The cable is currently trading above its uptrend support line since its recent low in late May. The RSI and MACD indicators currently indicate a neutral momentum as of writing.
Resistance level: 1.2495, 1.2573
Support level: 1.2414, 1.2350
The Dow Jones Industrial Average struggled for direction yesterday as investors grappled with a mix of market sentiment and eagerly awaited updates from the Federal Reserve’s upcoming monetary meeting, as well as key inflation data. However, energy stocks emerged as the standout performers, driving broader market gains, as oil prices maintained their upward trajectory. This positive momentum in the energy sector was bolstered by Saudi Arabia’s recent move to reduce production and unexpected news on Wednesday revealing a decline in weekly US crude stockpiles. These developments injected optimism into the market, with investors closely monitoring the evolving dynamics of the oil market and their potential implications for broader economic trends.
The Dow is trading flat while currently near the resistance level.

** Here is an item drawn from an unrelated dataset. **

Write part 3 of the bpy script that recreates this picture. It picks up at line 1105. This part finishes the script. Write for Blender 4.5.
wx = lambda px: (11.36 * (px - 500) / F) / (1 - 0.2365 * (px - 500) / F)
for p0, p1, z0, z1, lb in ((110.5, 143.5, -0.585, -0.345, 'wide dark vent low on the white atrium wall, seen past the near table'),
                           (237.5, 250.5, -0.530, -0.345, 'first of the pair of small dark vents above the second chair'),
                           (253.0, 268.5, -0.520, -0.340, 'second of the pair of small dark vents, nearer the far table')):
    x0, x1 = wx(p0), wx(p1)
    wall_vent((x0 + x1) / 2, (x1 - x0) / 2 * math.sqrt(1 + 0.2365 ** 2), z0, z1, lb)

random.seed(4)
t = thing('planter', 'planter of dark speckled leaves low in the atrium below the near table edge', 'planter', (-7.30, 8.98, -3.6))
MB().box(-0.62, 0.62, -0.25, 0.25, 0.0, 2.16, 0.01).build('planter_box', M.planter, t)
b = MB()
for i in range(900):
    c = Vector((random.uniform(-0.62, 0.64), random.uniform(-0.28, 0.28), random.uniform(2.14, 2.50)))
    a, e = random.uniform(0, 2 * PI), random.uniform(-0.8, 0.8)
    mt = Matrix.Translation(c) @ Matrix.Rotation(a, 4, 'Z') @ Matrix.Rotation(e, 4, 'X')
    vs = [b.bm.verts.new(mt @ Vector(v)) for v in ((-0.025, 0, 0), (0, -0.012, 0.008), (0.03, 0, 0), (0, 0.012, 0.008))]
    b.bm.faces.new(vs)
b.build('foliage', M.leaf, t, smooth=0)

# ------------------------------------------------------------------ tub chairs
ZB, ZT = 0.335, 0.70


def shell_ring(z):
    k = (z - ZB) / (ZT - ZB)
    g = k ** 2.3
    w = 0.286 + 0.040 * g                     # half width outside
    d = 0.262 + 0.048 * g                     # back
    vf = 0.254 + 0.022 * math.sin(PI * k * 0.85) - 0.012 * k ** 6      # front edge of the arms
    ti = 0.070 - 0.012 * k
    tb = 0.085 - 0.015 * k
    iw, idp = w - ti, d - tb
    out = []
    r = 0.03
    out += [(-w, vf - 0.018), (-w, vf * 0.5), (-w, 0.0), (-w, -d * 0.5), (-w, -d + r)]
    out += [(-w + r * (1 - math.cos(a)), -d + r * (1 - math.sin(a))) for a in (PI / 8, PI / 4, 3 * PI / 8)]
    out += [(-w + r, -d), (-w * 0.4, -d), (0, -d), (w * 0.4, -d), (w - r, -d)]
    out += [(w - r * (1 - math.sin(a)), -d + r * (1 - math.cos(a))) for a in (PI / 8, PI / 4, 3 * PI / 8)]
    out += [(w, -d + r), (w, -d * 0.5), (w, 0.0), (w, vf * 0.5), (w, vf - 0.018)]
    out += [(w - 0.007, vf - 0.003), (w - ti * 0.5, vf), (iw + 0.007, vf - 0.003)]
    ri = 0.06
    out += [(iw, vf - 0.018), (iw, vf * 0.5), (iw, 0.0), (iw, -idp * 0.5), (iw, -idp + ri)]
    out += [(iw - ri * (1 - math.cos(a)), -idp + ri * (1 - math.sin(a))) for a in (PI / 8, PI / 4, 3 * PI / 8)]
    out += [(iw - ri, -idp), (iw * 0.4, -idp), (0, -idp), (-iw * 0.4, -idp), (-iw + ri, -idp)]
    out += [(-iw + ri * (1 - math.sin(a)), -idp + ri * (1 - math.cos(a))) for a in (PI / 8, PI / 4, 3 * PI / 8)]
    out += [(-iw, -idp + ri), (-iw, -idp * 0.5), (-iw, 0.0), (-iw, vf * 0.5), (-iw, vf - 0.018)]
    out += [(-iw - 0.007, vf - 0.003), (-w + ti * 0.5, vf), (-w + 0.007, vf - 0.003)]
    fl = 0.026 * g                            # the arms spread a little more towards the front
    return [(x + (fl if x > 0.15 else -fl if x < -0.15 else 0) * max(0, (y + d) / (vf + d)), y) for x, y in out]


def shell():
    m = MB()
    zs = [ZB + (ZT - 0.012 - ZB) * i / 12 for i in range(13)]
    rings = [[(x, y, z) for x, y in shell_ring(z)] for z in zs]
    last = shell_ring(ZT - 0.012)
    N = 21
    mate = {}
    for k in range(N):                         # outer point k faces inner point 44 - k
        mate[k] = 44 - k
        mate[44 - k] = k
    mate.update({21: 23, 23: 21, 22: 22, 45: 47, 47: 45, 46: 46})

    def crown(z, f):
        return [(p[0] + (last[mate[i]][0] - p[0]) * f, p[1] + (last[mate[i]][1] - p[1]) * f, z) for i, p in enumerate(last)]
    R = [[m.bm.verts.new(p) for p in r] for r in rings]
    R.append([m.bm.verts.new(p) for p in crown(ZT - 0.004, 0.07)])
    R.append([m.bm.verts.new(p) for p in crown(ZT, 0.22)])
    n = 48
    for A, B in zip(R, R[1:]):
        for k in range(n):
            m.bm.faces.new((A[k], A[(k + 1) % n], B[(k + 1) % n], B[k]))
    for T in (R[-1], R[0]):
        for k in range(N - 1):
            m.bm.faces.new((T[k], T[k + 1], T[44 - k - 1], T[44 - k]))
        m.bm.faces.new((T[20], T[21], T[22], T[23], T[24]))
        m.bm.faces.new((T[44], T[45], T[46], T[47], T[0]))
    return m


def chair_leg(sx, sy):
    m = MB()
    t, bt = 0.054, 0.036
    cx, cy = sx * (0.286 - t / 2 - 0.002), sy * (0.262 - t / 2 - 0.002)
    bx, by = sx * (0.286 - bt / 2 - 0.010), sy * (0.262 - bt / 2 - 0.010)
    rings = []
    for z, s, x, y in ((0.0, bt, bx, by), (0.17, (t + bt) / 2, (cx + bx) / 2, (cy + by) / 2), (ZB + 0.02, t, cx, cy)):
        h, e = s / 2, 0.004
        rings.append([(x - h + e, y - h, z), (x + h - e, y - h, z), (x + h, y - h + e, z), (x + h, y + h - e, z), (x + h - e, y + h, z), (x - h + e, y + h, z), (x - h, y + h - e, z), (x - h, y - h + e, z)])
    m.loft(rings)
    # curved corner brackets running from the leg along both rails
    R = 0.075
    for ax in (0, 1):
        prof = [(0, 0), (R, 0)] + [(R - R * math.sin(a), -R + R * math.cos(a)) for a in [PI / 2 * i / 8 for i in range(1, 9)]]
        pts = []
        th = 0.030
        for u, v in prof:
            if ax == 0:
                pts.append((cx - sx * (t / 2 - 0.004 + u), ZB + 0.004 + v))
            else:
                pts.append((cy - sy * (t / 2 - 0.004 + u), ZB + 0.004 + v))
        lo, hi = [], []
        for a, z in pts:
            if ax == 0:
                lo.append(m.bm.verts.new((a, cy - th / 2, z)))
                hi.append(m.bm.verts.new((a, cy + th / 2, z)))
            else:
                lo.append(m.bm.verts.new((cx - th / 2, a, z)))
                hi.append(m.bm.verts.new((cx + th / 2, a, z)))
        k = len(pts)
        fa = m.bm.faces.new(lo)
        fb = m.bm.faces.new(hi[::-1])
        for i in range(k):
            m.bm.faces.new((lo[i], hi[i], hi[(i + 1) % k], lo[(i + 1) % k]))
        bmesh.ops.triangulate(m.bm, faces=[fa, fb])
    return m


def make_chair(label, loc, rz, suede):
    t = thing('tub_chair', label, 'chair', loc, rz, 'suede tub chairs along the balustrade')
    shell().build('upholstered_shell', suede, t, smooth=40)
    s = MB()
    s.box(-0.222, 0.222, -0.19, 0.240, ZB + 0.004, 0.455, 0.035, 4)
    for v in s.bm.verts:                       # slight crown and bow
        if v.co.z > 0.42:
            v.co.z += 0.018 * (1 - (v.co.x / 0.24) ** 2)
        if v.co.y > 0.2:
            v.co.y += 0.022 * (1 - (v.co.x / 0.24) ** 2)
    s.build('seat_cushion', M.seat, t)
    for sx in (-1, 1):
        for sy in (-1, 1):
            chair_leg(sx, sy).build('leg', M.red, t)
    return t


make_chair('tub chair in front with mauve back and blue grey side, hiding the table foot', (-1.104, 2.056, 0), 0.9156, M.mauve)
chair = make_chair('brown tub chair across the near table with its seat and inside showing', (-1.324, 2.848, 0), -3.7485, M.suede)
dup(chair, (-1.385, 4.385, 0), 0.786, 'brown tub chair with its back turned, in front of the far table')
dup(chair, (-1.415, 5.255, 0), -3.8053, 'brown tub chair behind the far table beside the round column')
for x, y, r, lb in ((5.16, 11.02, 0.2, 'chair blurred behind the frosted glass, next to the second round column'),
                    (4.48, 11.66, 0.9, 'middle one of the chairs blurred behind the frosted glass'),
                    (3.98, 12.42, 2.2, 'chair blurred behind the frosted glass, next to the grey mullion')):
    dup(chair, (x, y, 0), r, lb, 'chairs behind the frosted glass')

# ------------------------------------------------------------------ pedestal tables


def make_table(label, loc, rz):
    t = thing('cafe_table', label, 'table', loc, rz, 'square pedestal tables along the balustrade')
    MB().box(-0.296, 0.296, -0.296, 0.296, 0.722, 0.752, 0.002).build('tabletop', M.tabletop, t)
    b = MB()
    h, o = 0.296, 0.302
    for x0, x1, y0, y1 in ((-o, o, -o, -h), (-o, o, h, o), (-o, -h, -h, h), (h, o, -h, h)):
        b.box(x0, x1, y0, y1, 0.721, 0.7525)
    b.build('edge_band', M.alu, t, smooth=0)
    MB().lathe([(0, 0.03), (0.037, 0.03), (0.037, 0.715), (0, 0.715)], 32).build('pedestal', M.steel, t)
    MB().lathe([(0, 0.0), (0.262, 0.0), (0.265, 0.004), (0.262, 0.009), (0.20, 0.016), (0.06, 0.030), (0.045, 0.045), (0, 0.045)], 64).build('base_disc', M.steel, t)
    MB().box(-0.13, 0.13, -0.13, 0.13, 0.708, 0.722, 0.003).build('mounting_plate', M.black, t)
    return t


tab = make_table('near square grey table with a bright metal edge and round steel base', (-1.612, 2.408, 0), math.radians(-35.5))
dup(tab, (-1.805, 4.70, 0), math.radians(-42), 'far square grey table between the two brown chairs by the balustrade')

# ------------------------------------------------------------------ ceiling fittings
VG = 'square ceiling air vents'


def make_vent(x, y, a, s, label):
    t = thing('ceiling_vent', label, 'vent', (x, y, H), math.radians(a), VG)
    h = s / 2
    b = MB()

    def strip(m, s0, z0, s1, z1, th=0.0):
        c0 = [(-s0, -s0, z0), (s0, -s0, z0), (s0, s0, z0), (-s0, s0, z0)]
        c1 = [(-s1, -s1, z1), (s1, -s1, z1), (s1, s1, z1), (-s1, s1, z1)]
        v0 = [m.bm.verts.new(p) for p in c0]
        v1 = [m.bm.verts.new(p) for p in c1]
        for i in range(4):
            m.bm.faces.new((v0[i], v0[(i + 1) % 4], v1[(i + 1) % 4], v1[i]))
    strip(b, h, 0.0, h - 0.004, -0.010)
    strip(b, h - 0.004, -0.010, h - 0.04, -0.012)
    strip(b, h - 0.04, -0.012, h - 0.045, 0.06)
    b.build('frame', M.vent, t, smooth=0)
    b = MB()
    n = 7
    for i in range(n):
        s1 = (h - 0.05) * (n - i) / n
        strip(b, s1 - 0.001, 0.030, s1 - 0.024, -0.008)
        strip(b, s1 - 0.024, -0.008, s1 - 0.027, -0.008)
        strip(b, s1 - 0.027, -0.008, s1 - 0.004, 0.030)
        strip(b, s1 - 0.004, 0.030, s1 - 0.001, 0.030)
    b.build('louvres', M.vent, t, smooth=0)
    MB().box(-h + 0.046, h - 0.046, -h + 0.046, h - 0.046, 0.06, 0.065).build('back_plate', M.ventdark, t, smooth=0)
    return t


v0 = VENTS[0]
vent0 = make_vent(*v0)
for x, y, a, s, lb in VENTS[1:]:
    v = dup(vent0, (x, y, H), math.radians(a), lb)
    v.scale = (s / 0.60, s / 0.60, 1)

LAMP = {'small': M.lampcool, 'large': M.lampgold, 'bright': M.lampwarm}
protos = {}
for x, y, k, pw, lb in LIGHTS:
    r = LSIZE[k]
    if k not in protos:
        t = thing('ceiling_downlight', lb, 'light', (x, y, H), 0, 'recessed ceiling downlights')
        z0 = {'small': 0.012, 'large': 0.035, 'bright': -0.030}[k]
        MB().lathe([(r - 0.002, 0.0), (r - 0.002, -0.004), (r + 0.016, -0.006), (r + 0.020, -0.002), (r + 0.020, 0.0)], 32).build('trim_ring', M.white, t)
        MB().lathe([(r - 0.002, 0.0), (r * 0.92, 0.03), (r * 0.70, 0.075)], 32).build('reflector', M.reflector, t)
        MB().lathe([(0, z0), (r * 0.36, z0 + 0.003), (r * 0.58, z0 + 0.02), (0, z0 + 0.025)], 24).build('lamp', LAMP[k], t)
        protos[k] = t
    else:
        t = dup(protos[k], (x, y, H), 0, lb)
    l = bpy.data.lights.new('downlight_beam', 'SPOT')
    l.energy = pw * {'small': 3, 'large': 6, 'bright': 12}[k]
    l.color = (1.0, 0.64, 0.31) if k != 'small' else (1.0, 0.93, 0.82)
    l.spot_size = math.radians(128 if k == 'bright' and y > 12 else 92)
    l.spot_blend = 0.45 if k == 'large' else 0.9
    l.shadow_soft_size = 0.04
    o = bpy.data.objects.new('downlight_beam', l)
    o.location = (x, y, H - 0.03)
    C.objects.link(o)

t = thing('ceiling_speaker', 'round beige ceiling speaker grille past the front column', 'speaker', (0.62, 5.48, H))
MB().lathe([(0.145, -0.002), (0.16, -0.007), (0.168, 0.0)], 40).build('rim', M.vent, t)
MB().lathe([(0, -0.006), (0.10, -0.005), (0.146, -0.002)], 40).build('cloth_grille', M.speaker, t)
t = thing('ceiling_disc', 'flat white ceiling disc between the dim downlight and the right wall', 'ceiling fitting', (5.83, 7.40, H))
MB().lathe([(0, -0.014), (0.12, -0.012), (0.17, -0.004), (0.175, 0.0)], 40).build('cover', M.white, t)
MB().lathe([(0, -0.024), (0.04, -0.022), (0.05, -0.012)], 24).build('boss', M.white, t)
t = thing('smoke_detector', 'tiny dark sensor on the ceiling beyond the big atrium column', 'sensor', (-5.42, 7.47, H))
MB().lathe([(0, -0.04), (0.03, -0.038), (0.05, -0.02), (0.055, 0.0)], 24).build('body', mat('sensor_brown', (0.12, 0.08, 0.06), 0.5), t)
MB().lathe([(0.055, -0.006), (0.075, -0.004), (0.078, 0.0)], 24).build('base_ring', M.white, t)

MACD has illustrated increasing bullish momentum, while RSI is at 60, suggesting the index might extend its gains after successfully breakout since the RSI stays above the midline.
Resistance level: 34207, 35476
Support level: 32713, 31658
Oil prices remain locked in a consolidation phase, oscillating between key support and resistance levels as market sentiment remains mixed. The negative sentiment prevailing in the oil market stems from concerns over potential recession risks and the ongoing tightening cycle adopted by global central banks. Despite the prevailing headwinds, the oil market received a boost from encouraging inventory data, providing a glimmer of hope for investors. The latest figures from the Energy Information Administration (EIA) revealed a significant decline in US Crude Oil Inventories, falling from a previous reading of 4.488 million barrels to -0.451 million barrels. This sharp decrease in inventories surpassed market expectations of a more modest decline of 1.022 million barrels.
Oil prices are trading lower while currently testing the support level. MACD has illustrated diminishing bullish momentum, while RSI is at 53, suggesting the commodity might extend its losses after breakout since the RSI retreated sharply from overbought territory.